◆ **What the task requires**: Reproduce verbatim the lines up to and including the one with "from mathutils import", starting from the first.

:: Source data ::

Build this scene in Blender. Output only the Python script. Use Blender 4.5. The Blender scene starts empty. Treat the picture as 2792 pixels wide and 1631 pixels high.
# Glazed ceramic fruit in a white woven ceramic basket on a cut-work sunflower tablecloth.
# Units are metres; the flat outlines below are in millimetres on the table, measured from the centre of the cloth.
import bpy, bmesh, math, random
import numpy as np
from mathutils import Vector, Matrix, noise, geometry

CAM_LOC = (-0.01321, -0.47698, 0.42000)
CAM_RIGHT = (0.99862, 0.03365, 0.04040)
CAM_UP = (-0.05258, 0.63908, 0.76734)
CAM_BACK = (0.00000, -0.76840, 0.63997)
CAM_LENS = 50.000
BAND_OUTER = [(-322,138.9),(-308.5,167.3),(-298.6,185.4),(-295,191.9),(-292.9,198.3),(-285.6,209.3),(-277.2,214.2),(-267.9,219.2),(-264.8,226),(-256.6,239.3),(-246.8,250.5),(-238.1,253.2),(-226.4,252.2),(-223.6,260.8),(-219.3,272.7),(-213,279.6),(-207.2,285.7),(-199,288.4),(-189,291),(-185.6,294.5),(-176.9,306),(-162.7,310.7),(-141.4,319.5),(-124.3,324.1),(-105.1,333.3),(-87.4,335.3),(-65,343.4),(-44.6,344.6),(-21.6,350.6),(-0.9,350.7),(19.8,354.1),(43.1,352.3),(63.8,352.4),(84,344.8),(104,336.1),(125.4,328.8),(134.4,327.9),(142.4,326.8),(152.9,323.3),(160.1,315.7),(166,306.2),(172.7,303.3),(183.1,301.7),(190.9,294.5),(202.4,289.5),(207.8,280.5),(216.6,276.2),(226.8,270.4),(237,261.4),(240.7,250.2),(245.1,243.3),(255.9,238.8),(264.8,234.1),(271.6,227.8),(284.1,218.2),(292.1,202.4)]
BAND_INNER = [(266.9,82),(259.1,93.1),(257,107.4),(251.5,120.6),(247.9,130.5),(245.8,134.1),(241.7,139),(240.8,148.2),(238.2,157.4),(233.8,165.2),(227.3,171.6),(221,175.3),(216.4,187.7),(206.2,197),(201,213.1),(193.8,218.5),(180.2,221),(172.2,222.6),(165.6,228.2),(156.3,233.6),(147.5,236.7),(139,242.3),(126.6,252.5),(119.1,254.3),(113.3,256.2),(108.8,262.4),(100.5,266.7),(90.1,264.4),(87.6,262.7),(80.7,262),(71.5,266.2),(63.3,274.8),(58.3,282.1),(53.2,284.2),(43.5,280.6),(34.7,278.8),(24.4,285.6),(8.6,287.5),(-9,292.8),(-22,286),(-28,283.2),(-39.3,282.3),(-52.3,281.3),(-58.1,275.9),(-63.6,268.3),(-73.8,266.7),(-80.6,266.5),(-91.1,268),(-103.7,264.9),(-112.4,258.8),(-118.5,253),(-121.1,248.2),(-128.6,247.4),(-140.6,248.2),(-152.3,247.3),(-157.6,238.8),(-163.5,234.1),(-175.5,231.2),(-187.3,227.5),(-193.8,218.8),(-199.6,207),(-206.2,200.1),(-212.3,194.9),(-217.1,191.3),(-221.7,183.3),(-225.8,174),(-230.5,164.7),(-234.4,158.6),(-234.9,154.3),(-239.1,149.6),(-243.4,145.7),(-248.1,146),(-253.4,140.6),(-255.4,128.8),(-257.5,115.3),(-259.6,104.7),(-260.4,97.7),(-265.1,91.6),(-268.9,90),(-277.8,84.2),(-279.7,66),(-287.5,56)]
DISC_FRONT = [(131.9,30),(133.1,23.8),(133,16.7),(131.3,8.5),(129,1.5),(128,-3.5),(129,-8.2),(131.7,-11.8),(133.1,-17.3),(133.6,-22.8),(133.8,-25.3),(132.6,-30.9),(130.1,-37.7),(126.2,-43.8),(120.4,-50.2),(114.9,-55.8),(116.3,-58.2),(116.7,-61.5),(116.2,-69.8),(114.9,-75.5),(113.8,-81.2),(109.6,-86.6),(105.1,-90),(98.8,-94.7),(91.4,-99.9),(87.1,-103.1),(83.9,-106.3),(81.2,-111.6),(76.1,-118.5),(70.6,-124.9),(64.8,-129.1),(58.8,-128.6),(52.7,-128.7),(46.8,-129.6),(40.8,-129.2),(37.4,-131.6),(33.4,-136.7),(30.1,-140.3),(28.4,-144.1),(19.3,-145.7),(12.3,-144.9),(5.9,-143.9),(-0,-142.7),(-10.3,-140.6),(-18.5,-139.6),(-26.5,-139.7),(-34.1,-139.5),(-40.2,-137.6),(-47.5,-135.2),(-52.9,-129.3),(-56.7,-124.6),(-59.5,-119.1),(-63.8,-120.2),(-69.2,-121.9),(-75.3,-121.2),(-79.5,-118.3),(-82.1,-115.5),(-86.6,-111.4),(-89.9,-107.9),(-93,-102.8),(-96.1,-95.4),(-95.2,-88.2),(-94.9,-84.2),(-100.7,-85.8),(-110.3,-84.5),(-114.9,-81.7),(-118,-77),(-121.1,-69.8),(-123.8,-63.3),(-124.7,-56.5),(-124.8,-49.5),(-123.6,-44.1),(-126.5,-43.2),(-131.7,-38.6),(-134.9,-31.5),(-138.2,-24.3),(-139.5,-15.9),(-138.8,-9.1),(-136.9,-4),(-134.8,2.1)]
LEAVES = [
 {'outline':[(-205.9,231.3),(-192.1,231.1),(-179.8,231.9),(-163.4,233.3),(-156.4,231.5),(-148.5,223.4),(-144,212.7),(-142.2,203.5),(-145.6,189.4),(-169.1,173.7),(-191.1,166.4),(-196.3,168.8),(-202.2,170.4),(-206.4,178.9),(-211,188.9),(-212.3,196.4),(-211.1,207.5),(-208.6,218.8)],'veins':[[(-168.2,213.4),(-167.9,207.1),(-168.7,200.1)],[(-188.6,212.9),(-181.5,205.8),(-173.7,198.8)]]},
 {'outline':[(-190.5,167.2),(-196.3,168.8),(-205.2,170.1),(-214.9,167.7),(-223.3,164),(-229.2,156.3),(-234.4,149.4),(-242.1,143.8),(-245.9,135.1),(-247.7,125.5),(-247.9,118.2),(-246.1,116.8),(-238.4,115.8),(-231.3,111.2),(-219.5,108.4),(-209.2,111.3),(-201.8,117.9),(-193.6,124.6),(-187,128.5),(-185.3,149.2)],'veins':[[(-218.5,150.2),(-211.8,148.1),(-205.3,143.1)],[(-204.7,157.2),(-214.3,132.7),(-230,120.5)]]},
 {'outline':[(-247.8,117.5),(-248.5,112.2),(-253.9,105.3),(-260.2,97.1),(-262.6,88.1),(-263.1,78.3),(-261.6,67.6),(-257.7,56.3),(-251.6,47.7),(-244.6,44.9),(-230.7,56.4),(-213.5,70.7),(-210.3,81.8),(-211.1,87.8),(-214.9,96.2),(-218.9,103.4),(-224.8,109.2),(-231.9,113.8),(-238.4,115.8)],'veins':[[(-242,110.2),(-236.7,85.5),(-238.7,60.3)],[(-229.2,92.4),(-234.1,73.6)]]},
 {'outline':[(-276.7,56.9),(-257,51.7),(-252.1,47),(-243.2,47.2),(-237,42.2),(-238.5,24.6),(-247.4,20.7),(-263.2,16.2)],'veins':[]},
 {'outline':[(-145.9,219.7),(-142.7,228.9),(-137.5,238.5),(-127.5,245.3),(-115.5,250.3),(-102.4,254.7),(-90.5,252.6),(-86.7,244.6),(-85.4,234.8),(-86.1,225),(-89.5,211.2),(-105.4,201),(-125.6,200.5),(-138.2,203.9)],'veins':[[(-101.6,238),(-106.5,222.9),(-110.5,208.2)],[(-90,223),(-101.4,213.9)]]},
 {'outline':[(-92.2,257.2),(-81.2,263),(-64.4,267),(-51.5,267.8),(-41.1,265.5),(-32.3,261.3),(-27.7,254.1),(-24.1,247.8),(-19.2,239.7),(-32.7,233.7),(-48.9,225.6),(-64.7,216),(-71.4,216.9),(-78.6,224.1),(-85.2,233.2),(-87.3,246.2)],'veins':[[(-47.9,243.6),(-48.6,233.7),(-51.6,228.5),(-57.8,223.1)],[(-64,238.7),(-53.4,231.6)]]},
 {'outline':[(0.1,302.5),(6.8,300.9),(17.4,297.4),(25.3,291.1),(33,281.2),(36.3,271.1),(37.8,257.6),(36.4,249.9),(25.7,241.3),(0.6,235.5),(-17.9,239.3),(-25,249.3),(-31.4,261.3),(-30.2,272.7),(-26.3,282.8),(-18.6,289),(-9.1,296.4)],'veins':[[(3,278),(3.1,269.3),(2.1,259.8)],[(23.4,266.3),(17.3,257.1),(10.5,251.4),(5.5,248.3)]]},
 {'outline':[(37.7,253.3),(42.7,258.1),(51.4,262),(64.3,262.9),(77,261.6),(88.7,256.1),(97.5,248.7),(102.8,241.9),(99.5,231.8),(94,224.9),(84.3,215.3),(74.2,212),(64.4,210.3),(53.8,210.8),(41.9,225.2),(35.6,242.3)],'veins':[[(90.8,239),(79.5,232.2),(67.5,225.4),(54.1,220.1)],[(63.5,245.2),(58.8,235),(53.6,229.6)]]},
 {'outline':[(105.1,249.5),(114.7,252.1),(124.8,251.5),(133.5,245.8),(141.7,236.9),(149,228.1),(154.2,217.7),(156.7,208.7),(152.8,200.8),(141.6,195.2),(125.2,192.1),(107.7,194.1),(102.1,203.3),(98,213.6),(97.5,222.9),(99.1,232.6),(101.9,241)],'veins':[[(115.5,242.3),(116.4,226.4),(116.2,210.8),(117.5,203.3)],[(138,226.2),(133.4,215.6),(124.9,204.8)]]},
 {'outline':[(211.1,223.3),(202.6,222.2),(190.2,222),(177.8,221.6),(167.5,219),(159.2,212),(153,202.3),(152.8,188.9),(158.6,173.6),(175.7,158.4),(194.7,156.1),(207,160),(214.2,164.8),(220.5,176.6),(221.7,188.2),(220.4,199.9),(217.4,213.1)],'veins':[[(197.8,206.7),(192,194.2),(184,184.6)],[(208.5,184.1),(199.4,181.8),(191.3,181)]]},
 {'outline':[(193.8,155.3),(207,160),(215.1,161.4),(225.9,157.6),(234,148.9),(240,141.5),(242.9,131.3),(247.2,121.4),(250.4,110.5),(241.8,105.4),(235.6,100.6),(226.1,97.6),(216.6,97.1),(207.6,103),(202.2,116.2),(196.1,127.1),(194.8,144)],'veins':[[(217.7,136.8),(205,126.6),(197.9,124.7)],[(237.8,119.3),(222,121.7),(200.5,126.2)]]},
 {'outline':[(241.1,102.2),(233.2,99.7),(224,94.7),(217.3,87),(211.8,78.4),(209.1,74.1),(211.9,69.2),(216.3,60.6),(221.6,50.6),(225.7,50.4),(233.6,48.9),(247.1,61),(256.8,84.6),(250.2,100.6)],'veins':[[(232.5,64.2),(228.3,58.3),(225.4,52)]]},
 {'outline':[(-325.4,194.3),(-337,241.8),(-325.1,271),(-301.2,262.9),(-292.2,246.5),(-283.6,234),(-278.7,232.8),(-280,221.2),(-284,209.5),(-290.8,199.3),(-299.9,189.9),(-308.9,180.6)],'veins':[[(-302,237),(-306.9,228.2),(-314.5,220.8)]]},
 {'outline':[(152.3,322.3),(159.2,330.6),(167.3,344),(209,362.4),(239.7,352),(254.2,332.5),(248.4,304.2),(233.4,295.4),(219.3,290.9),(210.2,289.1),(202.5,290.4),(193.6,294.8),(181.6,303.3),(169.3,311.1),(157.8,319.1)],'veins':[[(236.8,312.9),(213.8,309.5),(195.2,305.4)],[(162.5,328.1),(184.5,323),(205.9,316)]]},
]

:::

◆ **Written reply**:
Build this scene in Blender. Output only the Python script. Use Blender 4.5. The Blender scene starts empty. Treat the picture as 2792 pixels wide and 1631 pixels high.
# Glazed ceramic fruit in a white woven ceramic basket on a cut-work sunflower tablecloth.
# Units are metres; the flat outlines below are in millimetres on the table, measured from the centre of the cloth.
import bpy, bmesh, math, random
import numpy as np
from mathutils import Vector, Matrix, noise, geometry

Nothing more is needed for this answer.